Writing clear specifications for a complex component, something like a multi-state data table with six interaction modes, takes far longer than designing the component itself. You design in visual thinking. You document in linear language, and translation between those modes is slow.

Documentation also becomes outdated faster than you expect. You document version one of a component. Three months later the component changes significantly. Now you have documentation that is wrong, which is in some ways worse than no documentation because it actively misleads.

Keeping it current meant building documentation into my process for every component change, not just new component creation. That habit took time to form.

If I were starting over, I would allocate documentation time separately from design time from the very beginning.

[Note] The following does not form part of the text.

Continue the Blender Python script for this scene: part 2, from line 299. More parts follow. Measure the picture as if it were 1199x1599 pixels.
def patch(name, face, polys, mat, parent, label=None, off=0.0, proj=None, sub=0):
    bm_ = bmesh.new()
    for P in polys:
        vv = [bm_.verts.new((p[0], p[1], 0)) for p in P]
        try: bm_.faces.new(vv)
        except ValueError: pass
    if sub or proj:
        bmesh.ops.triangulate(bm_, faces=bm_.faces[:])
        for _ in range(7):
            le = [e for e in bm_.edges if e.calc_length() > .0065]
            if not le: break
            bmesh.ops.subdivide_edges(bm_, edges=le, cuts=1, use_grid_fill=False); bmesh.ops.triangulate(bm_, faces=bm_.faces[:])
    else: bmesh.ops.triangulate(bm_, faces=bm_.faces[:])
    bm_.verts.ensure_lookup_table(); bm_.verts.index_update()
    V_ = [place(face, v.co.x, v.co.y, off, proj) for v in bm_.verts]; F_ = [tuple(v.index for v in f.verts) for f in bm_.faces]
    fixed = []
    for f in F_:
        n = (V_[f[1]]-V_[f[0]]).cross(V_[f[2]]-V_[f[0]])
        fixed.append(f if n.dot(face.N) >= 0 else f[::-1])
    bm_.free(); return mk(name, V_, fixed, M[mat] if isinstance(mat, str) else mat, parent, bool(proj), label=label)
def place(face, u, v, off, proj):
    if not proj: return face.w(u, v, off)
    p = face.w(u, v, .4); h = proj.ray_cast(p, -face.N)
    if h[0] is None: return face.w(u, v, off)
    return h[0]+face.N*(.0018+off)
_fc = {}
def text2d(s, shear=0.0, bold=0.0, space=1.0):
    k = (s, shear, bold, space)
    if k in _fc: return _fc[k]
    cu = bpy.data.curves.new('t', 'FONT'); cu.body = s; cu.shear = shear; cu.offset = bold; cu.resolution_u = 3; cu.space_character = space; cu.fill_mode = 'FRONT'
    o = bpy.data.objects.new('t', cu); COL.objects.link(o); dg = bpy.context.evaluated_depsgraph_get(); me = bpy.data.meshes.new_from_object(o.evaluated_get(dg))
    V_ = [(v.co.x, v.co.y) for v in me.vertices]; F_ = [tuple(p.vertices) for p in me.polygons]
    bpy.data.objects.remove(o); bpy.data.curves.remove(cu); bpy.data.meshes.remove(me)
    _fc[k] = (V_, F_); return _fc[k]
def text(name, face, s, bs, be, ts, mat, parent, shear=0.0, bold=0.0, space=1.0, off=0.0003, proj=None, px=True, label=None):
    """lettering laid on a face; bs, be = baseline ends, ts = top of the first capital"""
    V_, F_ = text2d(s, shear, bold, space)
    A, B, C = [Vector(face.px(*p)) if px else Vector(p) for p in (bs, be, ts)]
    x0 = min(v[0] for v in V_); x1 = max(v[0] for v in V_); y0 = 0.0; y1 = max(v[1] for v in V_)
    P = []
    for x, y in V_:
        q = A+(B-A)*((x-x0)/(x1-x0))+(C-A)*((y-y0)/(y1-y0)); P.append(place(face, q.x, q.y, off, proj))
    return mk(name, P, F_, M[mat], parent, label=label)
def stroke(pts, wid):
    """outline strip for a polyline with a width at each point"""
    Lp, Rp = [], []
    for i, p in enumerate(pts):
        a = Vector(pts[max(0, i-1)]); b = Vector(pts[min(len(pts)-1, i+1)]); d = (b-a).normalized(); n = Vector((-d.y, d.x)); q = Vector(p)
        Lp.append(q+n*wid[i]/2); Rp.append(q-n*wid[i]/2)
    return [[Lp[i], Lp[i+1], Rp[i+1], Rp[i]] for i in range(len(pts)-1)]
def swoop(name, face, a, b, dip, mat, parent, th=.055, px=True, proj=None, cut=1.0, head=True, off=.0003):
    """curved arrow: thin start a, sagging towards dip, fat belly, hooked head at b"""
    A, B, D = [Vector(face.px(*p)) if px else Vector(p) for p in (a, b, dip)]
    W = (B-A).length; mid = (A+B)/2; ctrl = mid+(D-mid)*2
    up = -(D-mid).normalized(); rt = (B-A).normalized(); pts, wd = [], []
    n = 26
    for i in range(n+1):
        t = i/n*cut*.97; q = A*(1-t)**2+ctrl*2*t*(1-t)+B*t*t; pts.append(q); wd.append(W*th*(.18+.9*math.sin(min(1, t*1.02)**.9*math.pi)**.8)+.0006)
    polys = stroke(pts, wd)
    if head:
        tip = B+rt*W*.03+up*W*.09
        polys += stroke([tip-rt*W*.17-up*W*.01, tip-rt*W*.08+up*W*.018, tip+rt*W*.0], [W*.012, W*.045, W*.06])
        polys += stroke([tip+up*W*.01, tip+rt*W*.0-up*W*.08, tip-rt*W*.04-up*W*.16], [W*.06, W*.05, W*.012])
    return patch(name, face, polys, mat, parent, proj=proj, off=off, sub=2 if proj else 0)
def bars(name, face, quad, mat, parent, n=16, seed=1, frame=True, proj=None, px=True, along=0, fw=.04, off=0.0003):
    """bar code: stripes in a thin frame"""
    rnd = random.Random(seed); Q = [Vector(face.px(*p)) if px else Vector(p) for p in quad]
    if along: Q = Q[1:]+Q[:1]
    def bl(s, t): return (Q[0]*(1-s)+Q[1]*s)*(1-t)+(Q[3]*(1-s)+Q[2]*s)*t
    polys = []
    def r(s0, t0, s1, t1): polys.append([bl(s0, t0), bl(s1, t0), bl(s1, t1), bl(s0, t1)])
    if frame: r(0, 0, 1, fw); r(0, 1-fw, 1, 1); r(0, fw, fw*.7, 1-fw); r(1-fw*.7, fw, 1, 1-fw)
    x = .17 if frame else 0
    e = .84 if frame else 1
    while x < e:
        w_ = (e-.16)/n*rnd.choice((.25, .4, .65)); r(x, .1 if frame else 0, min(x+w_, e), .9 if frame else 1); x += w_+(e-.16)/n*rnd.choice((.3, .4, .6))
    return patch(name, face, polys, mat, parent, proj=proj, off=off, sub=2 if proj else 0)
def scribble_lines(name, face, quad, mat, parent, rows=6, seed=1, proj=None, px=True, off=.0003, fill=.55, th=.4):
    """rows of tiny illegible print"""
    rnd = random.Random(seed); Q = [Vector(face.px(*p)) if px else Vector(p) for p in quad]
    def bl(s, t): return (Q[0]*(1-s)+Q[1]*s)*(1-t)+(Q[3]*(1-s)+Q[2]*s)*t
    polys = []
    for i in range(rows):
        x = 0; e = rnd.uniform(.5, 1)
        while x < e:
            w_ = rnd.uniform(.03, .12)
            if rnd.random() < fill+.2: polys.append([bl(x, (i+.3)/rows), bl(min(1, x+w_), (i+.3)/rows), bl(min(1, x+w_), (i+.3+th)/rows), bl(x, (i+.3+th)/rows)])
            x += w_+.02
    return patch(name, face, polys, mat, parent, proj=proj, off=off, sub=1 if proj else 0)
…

Design the component. Stop. Document the component. Ship. In that order, every time.

Where this leaves me

We are two years into VALK and the design system is in genuinely better shape than it was six months ago. It is not finished, design systems are never finished, I think that is definitional, but it is navigable. A new engineer joining the team can find the component they need, understand its variants, read the documentation, and build something that looks correct.

That was not true in the middle of last year.

The difference is not beautiful Figma files. It is mostly disciplined, unglamorous work: documenting, organizing, having conversations with developers about why the token hierarchy matters, saying no to customization requests that would fragment the system.

Scale reveals every assumption you made when things were small. The comfortable shortcuts become visible as technical debt. The things you meant to organize become urgent to organize. The documentation you were going to write eventually becomes documentation you have to write now.

I do not regret the chaos of the growth period. Growing from seven clients to seventy in a year is not something you can plan perfectly for. But I understand now that the design system is infrastructure, not something you build once and maintain. Something you build continuously, and the investment compounds over time.